『グリーンブック』、ピーター・ファレリー監督、2018年、米。130分。原題は、『Green Book』。
「グリーン・ブック」をご存じだろうか。
__「黒人ドライバーのためのグリーン・ブック」。アメリカ合衆国による人種隔離政策時代の1930年代から1960年代に、自動車で旅行するアフリカ系アメリカ人を対象として発行されていた、旅行ガイドブック。郵便集配人だったヴィクター・H・グリーンにより1936年に創刊。(Wikipediaより)
この作品は、体裁はロード・ムービー、背景は、1962年における人種差別問題である。
しかしいわゆる人種問題をテーマとした社会派作品とは異なり、二人の全く異なるキャラクターの出会いと交流に時間が割かれる。したがって内容的には「普遍的なヒューマン・ドラマ」が近いと思う。
主人公の一人は、天才黒人ピアニストのドン・`ドクター’・シャーリー。もう一人は、ブロンクス生まれのイタリア系アメリカ人、トニー・リップ。
二人とも実在の人物で、実話が元になった作品。
トニーの息子、ニック・バレロンガが脚本に参加している。彼は、「父の話を全てテープに取った」らしい。
トニーの本当の名字は、バレロンガ。口が上手いことから「リップ」の異名をとったという。そんな父親のする思い出話はさぞかし面白かったんだろう。幼い頃は目をきらきらさせて、大人になってからはテープを用意し、聞き入る息子の姿が目に浮かぶ。
息子のニックは監督、脚本家、俳優を務める映画業界人なので、いつか映画にしようと思っていたんだろうな。
主人公は、ご両人とも2013年に他界している。
作品に話を戻すと、この二人のキャラクターが本当に素敵だ。
親しみやすさから言えば、下町育ちのトニーに分があるかもしれない。何せ、片やカーネギーホールに住み(!)、心理学博士でもある天才ピアニスト。たやすく同一化は出来ない(笑)
「(こう言っては何だけど)ザ・ガサツ」と「ザ・繊細」のコメディ風の掛け合いは、ファレリー監督のお家芸でもあり、テンポも良く真骨頂。

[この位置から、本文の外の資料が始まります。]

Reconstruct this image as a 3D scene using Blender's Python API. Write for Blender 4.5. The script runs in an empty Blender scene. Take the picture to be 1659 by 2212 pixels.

ちなみに自己肯定感の高さで言えば、二人は似たもの同士である。
そして会話の言葉がシンプルなだけに、表情や、一挙手一投足から目が離せない。
「君の世界は狭い」と言ったドンの心。「暴力ではなく、品位を保つことが勝利だ」と言い放つ強い目。ピアノを弾くドンを満足そうに見守るトニーの表情。そしてラストシーン。
二人の役者さん、ヴィゴ・モーテンセンと、マハーシャラ・アリに拍手と感謝を送りたい!
第91回アカデミー賞、作品賞/助演男優賞(マハーラシャ・アリ)/脚本賞受賞。主演男優賞(ヴィゴ・モーテンセン)/編集賞にノミネート。
第76回ゴールデングローブ賞、最優秀作品賞(コメディ/ミュージカル部門)/最優秀助演男優賞(マハーラシャ・アリ)/最優秀脚本賞受賞。最優秀主演男優賞(ヴィゴ・モーテンセン)/最優秀監督賞にノミネート。
その他、トロント国際映画祭観客賞など50賞を受賞。